Universitą


Lucio Avagliano

articolo pubblicato su Repubblica

E' opinione comune che il passaggio dall'Università di elites a quella di massa non e' stato accompagnato da una riflessione veramente approfondita, libera da etichette ideologiche, come anche che il passaggio all'autonomia in tempi recenti e' avvenuto solo a meta e pur sempre sotto la tutela di un centralismo sospettoso. Ciò come conseguenza dello sviluppo della nostra storia unitaria, in un'Europa condizionata, secondo alcuni, dal vizio d'origine dello stato-nazione, che ha trascinato appunto l'Università nel suo decadere come riferimento etico-politico della vita nazionale.

Per ovviare a questa situazione si sono cercate di volta in volta soluzioni diverse, quali l'efficientismo, di natura aziendalistica ovvero l'utilitarismo come risposta alla disoccupazione intellettuale in una Università considerata a lungo come area di parcheggio, mentre in realtà non si rifletteva abbastanza sull'Idea di Università, come sulla concreta possibilità di fare una Università per tutti senza averne i mezzi finanziari e soprattutto senza avere una categoria, come e' noto non riproducibile in tempi rapidi, di professori preparati.

Le soluzioni offerte non potevano essere che pasticciate e appunto da considerare come risposta che si dava alle sollecitazioni politiche di varia provenienza piuttosto che un disegno organico meditato. E' singolare che perfino l'ufficio relazioni internazionali del Ministero non fosse in grado neppure di dare una risposta sugli ordinamenti universitari relativi alle altre nazioni europee.

Gli sviluppi recenti sembrano purtroppo confermare l'assenza di una tale robusta riflessione e di un referente che non fosse uno Stato sempre limitato nei suoi mezzi e pur sempre debole quale riferimento primario della vita collettiva.

Non era mancato anche un richiamo alla storia, cosi ricca di buoni esempi in questo settore, degli Stati Uniti. Ma risultava sempre difficile a fine ottocento, come pure fu tentato, cosi come oggi, di trarre un modello da una vicenda cosi diversa.

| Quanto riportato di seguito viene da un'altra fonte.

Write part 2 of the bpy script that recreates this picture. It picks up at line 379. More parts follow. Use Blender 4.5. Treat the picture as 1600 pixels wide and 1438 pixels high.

Le soluzioni che si stanno offrendo in questi giorni, dietro la spinta di una riforma che all'inizio ha escluso la concertazione con i protagonisti, riguardano in sintesi l'istituzione dei tre cicli (il terzo come "scuole di eccellenza" come nella proposta di Umberto Eco); come quella blairiana di un sostanzioso aumento delle tasse e altre minori. Ma non si e' voluto ammettere con chiarezza di dover mettere in discussione l'irrealizzabile e fuorviante convinzione dell'eccellenza per tutti, e la democrazia nella ricerca, un campo questo del tutto alieno dalle mediazioni politiche.

La mia convinzione e' che l'Università pubblica deve essere considerata un bene primario cui la grande massa degli utenti non ha alcuna intenzione di rinunciare, specialmente nel Mezzogiorno. Pubblica non significa necessariamente per tutti e non esclude la concorrenza con iniziative private, come avviene appunto negli Stati Uniti, per chi conosce veramente quella storia.

Si scontano in sostanza gli errori di almeno un trentennio da parte di tutti, ivi inclusa una classe accademica a volte chiusa nella sua turris eburnea, in una specializzazione esasperata, necessaria ma non sufficiente, priva di porte e di finestre. In particolare per l'esclusione delle forze giovani, nei confronti delle quali appare assai penalizzante l'abolizione del posto di ricercatore, che non avrebbe altro risultato che di allontanare ancora di più quanti, per vocazione più che per interessi, continuano a privilegiare lo studio e la ricerca in luogo del perseguimento di fini economici immediati.